In the same way, the temple was a picture. It and before it the tabernacle existed to show in a physical way that the glory of God could not fully dwell with man and that there is a veil of separation between the Most Holy place where God dwells and the rest. The fact that only the high priest could enter in and only after various ceremonial washings and cleansings and only with blood painted a picture of the fact that God is Holy and cannot dwell with that which is unclean, lest he destroy them. These are concepts illustrated by the types and shadows of the OC that help us grasp the realities that we have in the NC in Christ.
We are that temple. Thus, we have been made clean, otherwise God could not dwell with us or within us. But the reality is that God’s glory does dwell with us and within us because Christ has made us clean. Christ has made us holy. He has made us fit to be a temple in which God dwells by his Spirit.
But there is a practical aspect to this, I believe. In 1 Cor 6, Paul touches on this concept of the body being the temple. 1 Cor 6:19-20 19 Do you not know that your body is a temple of the Holy Spirit, who is in you, whom you have received from God? You are not your own; 20 you were bought at a price. Therefore honor God with your body.

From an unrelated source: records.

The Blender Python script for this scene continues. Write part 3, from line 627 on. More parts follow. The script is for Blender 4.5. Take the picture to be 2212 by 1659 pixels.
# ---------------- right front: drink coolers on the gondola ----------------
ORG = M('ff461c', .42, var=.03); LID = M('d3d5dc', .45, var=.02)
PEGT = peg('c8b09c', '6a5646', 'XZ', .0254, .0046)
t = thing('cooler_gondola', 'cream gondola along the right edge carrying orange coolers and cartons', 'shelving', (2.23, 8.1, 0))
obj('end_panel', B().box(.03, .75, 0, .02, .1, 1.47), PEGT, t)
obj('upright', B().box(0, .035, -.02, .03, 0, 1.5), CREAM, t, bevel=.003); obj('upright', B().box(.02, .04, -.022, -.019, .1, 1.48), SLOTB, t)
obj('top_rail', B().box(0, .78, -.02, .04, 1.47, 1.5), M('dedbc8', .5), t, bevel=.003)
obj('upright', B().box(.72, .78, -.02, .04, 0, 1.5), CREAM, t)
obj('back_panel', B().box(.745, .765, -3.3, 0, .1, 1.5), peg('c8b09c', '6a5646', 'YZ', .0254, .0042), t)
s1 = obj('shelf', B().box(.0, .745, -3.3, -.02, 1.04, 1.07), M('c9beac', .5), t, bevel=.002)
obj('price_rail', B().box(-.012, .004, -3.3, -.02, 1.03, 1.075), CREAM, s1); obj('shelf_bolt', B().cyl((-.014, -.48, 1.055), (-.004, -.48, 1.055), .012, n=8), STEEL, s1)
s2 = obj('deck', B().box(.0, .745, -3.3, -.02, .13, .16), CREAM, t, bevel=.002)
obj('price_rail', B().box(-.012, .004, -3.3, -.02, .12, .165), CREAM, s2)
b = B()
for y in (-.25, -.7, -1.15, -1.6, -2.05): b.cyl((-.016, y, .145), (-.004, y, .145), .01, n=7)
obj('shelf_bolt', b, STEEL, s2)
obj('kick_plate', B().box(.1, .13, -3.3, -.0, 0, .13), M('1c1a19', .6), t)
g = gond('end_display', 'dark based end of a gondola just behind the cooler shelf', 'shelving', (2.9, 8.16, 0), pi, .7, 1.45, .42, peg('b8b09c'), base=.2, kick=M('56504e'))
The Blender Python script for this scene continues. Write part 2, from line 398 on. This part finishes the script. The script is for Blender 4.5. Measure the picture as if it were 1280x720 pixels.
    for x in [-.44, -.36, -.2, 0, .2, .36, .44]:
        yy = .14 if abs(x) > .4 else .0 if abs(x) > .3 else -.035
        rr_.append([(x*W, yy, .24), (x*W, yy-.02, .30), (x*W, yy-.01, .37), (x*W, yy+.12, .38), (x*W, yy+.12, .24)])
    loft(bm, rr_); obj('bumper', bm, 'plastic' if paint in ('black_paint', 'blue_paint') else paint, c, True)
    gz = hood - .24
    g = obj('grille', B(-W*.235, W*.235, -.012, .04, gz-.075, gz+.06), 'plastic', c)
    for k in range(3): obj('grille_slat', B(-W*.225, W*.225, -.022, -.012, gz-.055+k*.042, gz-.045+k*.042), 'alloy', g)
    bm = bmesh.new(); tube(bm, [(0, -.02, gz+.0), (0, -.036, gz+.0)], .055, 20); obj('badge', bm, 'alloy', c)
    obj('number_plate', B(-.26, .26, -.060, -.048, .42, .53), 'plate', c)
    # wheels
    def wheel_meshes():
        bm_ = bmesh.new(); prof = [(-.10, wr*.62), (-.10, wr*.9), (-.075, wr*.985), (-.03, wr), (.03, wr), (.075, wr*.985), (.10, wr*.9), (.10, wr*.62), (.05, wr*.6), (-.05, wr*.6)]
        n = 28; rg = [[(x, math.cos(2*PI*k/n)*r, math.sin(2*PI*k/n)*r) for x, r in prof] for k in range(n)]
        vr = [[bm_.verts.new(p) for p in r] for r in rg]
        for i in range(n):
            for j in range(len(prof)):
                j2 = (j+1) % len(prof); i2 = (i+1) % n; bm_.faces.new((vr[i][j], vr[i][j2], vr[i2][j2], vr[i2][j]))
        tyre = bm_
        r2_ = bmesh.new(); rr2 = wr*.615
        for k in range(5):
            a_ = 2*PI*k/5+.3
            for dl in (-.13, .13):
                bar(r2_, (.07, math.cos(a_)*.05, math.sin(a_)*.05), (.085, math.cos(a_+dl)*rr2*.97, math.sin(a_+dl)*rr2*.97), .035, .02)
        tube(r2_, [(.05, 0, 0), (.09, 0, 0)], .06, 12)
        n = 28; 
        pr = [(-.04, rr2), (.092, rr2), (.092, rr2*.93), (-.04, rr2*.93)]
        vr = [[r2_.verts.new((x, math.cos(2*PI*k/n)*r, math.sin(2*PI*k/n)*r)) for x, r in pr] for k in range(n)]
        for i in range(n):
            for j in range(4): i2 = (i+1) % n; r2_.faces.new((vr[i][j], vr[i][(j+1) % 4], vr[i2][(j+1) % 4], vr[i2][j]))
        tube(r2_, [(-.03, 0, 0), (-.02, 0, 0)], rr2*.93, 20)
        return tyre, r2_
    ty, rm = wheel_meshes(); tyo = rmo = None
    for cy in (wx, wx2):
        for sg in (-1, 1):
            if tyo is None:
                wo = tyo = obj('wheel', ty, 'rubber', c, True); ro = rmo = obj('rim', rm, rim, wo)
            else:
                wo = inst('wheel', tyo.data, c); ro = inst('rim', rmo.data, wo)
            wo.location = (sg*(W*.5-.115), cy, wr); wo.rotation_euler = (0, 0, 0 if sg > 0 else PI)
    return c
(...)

Our Body is the temple of the Holy Spirit. This is the dwelling place of God. The temple Solomon built was to honor God. Temples were built to honor gods and to worship them there and put them on display. Other nations built temples to their gods Baal or Dagon in order to worship them and pay tribute to them and to honor them. In a certain sense it was a my god is greater than your god kind of thing. The purpose of the temple, ultimately was to honor God.
If that physical temple built by human hands of the shadow world was intended to honor God, how much more the spiritual temple that is the true substance, the reality, the fulfillment.
Our body is the temple. Christ is the chief cornerstone, built upon the foundation of the apostles, we like living stones are joined together to make up the temple of God. Let us honor God with this temple.
Do you not know that your body is a temple of the Holy Spirit, who is in you, whom you have received from God? You are not your own; 20 you were bought at a price. Therefore honor God with your body.